Egypt's interim leader Adli Mansour has issued a decree outlining the election timetable in a swift move to pull the country out of the ongoing crisis.

The decision by Mansour, who was appointed by the powerful army after ousting Mohamed Morsi, comes after a shooting incident in Cairo killing dozens.

The decree requires Egypt to hold parliamentary elections within six months quickly followed by presidential polls.

According to the constitutional declaration, Mansour will also appoint a committee to oversee amendments to the Islamist-drafted constitution which was passed during Morsi's administration. The panel will be formed within two weeks and it will have one month to make the statute changes.

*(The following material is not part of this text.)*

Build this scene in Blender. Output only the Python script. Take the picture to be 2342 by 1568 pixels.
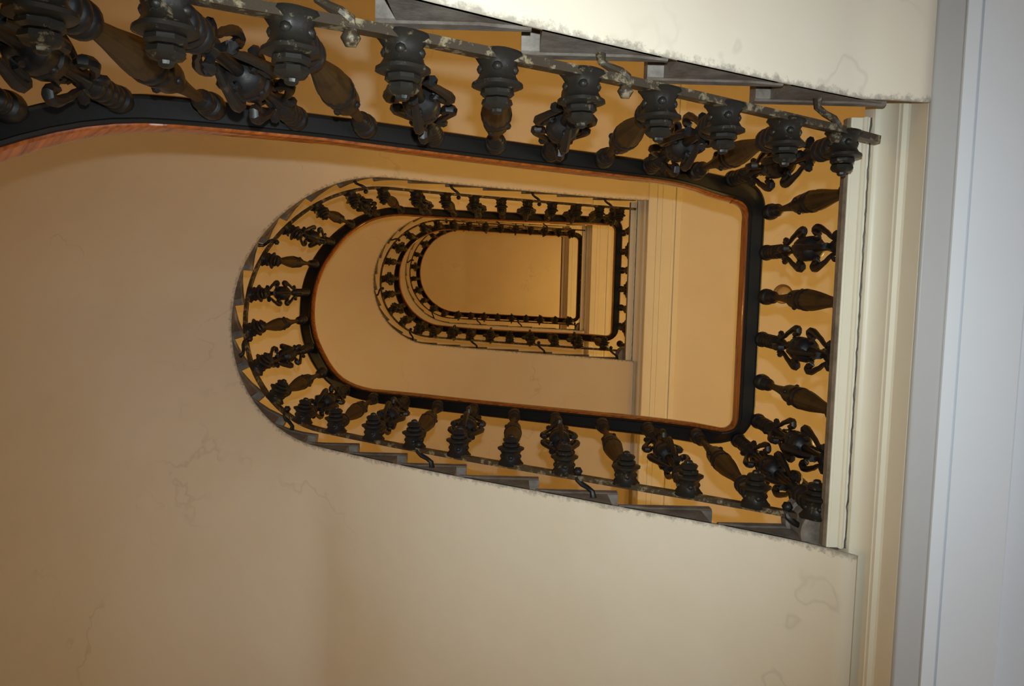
import bpy, bmesh, math
from mathutils import Vector, Matrix
from bisect import bisect_right

# ------------------------------------------------------------------ scene
sc = bpy.context.scene
for o in list(bpy.data.objects): bpy.data.objects.remove(o)
C = sc.collection
U = 0.165                       # one riser in metres; plan and heights below are in risers
ZC = 9.7                        # camera height above the ground floor, in risers

def W(x, y, z): return Vector((x*U, y*U, (z+ZC)*U))

# camera: looks up the well
ROW = ((0.99970706, -0.02401526, -0.003009),
       (0.02367773, 0.99618303, -0.08401634),
       (0.00501519, 0.08392048, 0.99645983))
cam_d = bpy.data.cameras.new('camera'); cam = bpy.data.objects.new('camera', cam_d); C.objects.link(cam)
cam_d.sensor_width = 36; cam_d.lens = 1786/2342*36; cam_d.clip_start = 0.02; cam_d.clip_end = 100
rx, dn, fw = (Vector(r) for r in ROW)
m = Matrix.Identity(4)
for i in range(3):
    m[i][0] = rx[i]; m[i][1] = -dn[i]; m[i][2] = -fw[i]
m.translation = W(0, 0, 0)
cam.matrix_world = m
sc.camera = cam

w = bpy.data.worlds.new('world'); sc.world = w; w.use_nodes = True
w.node_tree.nodes['Background'].inputs[0].default_value = (0.55, 0.7, 1.0, 1)
w.node_tree.nodes['Background'].inputs[1].default_value = 0.6
sc.view_settings.view_transform = 'Standard'; sc.view_settings.look = 'None'
sc.view_settings.exposure = 0.0; sc.view_settings.gamma = 1.0
try: sc.view_settings.use_curve_mapping = False
except Exception: pass

def light(name, kind, loc, energy, color, **kw):
    d = bpy.data.lights.new(name, kind); d.energy = energy; d.color = color
    for k, v in kw.items(): setattr(d, k, v)
    o = bpy.data.objects.new(name, d); C.objects.link(o); o.location = loc
    return o
# camera flash, a hand's width above the lens
fl = light('camera_flash', 'SPOT', W(0.1, -0.5, 0.05), 172, (0.88, 0.99, 0.97), shadow_soft_size=0.012,
           spot_size=math.radians(82), spot_blend=1.0)
fl.rotation_euler = (math.pi-0.10, 0, 0)
# daylight from the entrance on the ground floor
day = light('door_daylight', 'AREA', W(17.9, 1.5, -3.5), 50, (0.84, 0.93, 1.0), shape='RECTANGLE', size=1.9, size_y=2.1)
day.rotation_euler = (0, math.radians(90), 0)
WARM = (1.0, 0.67, 0.20)
LAMP_E = (70, 82, 78, 70)

# ------------------------------------------------------------------ materials
def new_mat(name):
    mt = bpy.data.materials.new(name); mt.use_nodes = True
    nt = mt.node_tree; b = nt.nodes['Principled BSDF']; return mt, nt, b
def noise(nt, scale, detail=4, rough=.6, coord='Object', vec_scale=None):
    tc = nt.nodes.new('ShaderNodeTexCoord'); n = nt.nodes.new('ShaderNodeTexNoise')
    n.inputs['Scale'].default_value = scale; n.inputs['Detail'].default_value = detail; n.inputs['Roughness'].default_value = rough
    if vec_scale:
        mp = nt.nodes.new('ShaderNodeMapping'); mp.inputs['Scale'].default_value = vec_scale
        nt.links.new(tc.outputs[coord], mp.inputs[0]); nt.links.new(mp.outputs[0], n.inputs['Vector'])
    else: nt.links.new(tc.outputs[coord], n.inputs['Vector'])
    return n
def ramp(nt, src, stops):
    r = nt.nodes.new('ShaderNodeValToRGB'); e = r.color_ramp.elements
    while len(e) < len(stops): e.new(.5)
    for i, (p, c) in enumerate(stops):
        e[i].position = p; e[i].color = (*c, 1) if len(c) == 3 else c
    nt.links.new(src, r.inputs[0]); return r
def mix(nt, fac, a, b, blend='MIX'):
    mx = nt.nodes.new('ShaderNodeMix'); mx.data_type = 'RGBA'; mx.blend_type = blend
    if isinstance(fac, float): mx.inputs[0].default_value = fac
    else: nt.links.new(fac, mx.inputs[0])
    for i, v in ((6, a), (7, b)):
        if isinstance(v, tuple): mx.inputs[i].default_value = (*v, 1)
        else: nt.links.new(v, mx.inputs[i])
    return mx.outputs[2]
def bump(nt, b, h, s, d=.01):
    bp = nt.nodes.new('ShaderNodeBump'); bp.inputs['Strength'].default_value = s; bp.inputs['Distance'].default_value = d
    nt.links.new(h, bp.inputs['Height']); nt.links.new(bp.outputs[0], b.inputs['Normal'])

def plaster(name, base, stain, edge=True, crack=True, spec=.25, rough=.55):
    mt, nt, b = new_mat(name)
    n1 = noise(nt, 1.1, 5, .6); f1 = ramp(nt, n1.outputs[0], [(.45, (0, 0, 0)), (.75, (.5, .5, .5))])
    col = mix(nt, f1.outputs[0], base, stain)
    if crack:
        n2 = noise(nt, .55, 6, .55); f2 = ramp(nt, n2.outputs[0], [(.497, (0, 0, 0)), (.5, (.22, .22, .22)), (.503, (0, 0, 0))])
        n2b = noise(nt, 1.7, 2, .5); f2b = ramp(nt, n2b.outputs[0], [(.5, (0, 0, 0)), (.62, (1, 1, 1))])
        mm = nt.nodes.new('ShaderNodeMath'); mm.operation = 'MULTIPLY'
        nt.links.new(f2.outputs[0], mm.inputs[0]); nt.links.new(f2b.outputs[0], mm.inputs[1])
        col = mix(nt, mm.outputs[0], col, tuple(c*.45 for c in base))
    if edge:        # grime along the open edge, under the stone ends
        at = nt.nodes.new('ShaderNodeAttribute'); at.attribute_name = 'edge'
        n3 = noise(nt, 45, 6, .75)
        mm = nt.nodes.new('ShaderNodeMath'); mm.operation = 'ADD'
        mr = nt.nodes.new('ShaderNodeMath'); mr.operation = 'MULTIPLY_ADD'; mr.inputs[1].default_value = .5; mr.inputs[2].default_value = -.25
        nt.links.new(n3.outputs[0], mr.inputs[0])
        nt.links.new(at.outputs['Fac'], mm.inputs[0]); nt.links.new(mr.outputs[0], mm.inputs[1])
        f3 = ramp(nt, mm.outputs[0], [(.90, (0, 0, 0)), (1.05, (.62, .62, .62))])
        col = mix(nt, f3.outputs[0], col, (.16, .13, .11))
    nt.links.new(col, b.inputs['Base Color'])
    b.inputs['Roughness'].default_value = rough; b.inputs['Specular IOR Level'].default_value = spec
    n4 = noise(nt, 9, 3, .5); bump(nt, b, n4.outputs[0], .12, .02)
    return mt
M = {}
M['plaster'] = plaster('cream_plaster', (.74, .665, .56), (.66, .555, .40))
M['wall'] = plaster('wall_paint', (.72, .53, .26), (.66, .46, .22), edge=False, crack=False)
M['trim'] = plaster('cream_gloss_trim', (.80, .75, .64), (.70, .62, .48), edge=False, crack=False, spec=.4, rough=.4)
M['white'] = plaster('white_beam_paint', (.74, .77, .84), (.68, .69, .73), edge=False, crack=False, spec=.3, rough=.45)

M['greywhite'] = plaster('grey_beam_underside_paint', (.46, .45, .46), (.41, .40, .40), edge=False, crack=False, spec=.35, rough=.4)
def stone(name, a, b2):
    mt, nt, b = new_mat(name)
    n = noise(nt, 14, 6, .7); f = ramp(nt, n.outputs[0], [(.35, a), (.7, b2)])
    nt.links.new(f.outputs[0], b.inputs['Base Color']); b.inputs['Roughness'].default_value = .6
    bump(nt, b, n.outputs[0], .3, .01); return mt
M['stone'] = stone('grey_stone_step', (.115, .095, .08), (.27, .235, .21))
M['edge_stone'] = stone('brown_grey_edge_stone', (.12, .09, .065), (.26, .20, .15))
M['floor'] = stone('ground_floor_tile', (.35, .32, .28), (.50, .46, .40))
M['crack'] = stone('grimy_crack', (.05, .035, .025), (.16, .12, .09))

def iron(name, base, wear, lo, rough=.42, sc_=30, metal=.0, sp=.3):
    mt, nt, b = new_mat(name)
    n = noise(nt, sc_, 6, .7); n.noise_dimensions = '4D'
    oi = nt.nodes.new('ShaderNodeObjectInfo'); mu = nt.nodes.new('ShaderNodeMath'); mu.operation = 'MULTIPLY'; mu.inputs[1].default_value = 37
    nt.links.new(oi.outputs['Random'], mu.inputs[0]); nt.links.new(mu.outputs[0], n.inputs['W'])
    f = ramp(nt, n.outputs[0], [(lo, (0, 0, 0)), (lo+.08, (1, 1, 1))])
    nt.links.new(mix(nt, f.outputs[0], base, wear), b.inputs['Base Color'])
    b.inputs['Roughness'].default_value = rough; b.inputs['Metallic'].default_value = metal; b.inputs['Specular IOR Level'].default_value = sp
    bump(nt, b, n.outputs[0], .25, .004); return mt
M['iron'] = iron('black_painted_iron', (.011, .010, .011), (.035, .028, .02), .62)
M['iron_worn'] = iron('worn_black_iron', (.014, .012, .010), (.13, .10, .06), .585, sc_=45)
M['bar'] = iron('worn_brown_iron_bar', (.040, .028, .018), (.20, .16, .10), .52, sc_=40)
M['core'] = iron('black_rail_iron', (.007, .0065, .0065), (.018, .016, .014), .62, rough=.6)
M['flute'] = iron('brown_bronzed_iron', (.050, .027, .010), (.028, .016, .008), .5, rough=.5, sc_=12)
def wood():
    mt, nt, b = new_mat('varnished_red_wood')
    n = noise(nt, 6, 5, .6, vec_scale=(1, 1, 14)); f = ramp(nt, n.outputs[0], [(.3, (.17, .035, .008)), (.7, (.46, .12, .022))])
    nt.links.new(f.outputs[0], b.inputs['Base Color']); b.inputs['Roughness'].default_value = .16
    b.inputs['Coat Weight'].default_value = .6; b.inputs['Coat Roughness'].default_value = .08; return mt
M['wood'] = wood()
def flat(name, c, rough=.5, emit=0, ec=None, metal=0):
    mt, nt, b = new_mat(name); n = noise(nt, 20); 
    nt.links.new(ramp(nt, n.outputs[0], [(.3, tuple(x*.9 for x in c)), (.7, c)]).outputs[0], b.inputs['Base Color'])
    b.inputs['Roughness'].default_value = rough; b.inputs['Metallic'].default_value = metal
    if emit: b.inputs['Emission Color'].default_value = (*ec, 1); b.inputs['Emission Strength'].default_value = emit
    return mt
M['brass'] = flat('aged_brass', (.25, .14, .045), .35, metal=.6)
M['opal'] = flat('opal_glass', (.50, .38, .22), .25)
M['glow'] = flat('added_lamp_glass', (.8, .7, .5), .4, 6, (1, .6, .22))  # glow for the globes of the added, unseen lamps
M['door'] = flat('dark_door_frame', (.06, .035, .02), .4)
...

A referendum on the amended constitution will be held in four months' time which will pave the way for the parliamentary elections possibly by early 2014.

The decree also appears to contain flaws found in the earlier transitional plan in 2011 which later led to the Muslim Brotherhood taking power.

The constitution framed by the Islamist assembly was a key point of disagreement between Morsi and his liberal opponents when he was in power.

Morsi's supporters and Brotherhood leaders have not yet publicly commented on the latest declaration.

It comes into force with immediate effect following the bloody gunfire outside Cairo's Republican Guards barracks in which 51 people were killed and 435 injured.

The military said its men opened fire in retaliation against the armed provocation of Brotherhood supporters.

Although it is still unclear what led to the carnage, both sides are pointing fingers at each other.

The interim administration has also expressed "deep regret" over the shooting incident and vowed to probe the killings.

The US has condemned the shooting and urged "maximum restraint".

Egypt's top Muslim cleric, Sheikh Ahmed el-Tayeb, has warned of Egypt plunging into a civil war and announced he would go into seclusion until the unrest ends.

The Brotherhood has called for more protests later in the day defying the army and the interim government. The situation continues to be volatile as it is feared that violence could break out during the rallies.

Top leaders are likely to focus on avoiding further bloodshed and choosing an interim prime minister to press ahead with the proposed elections.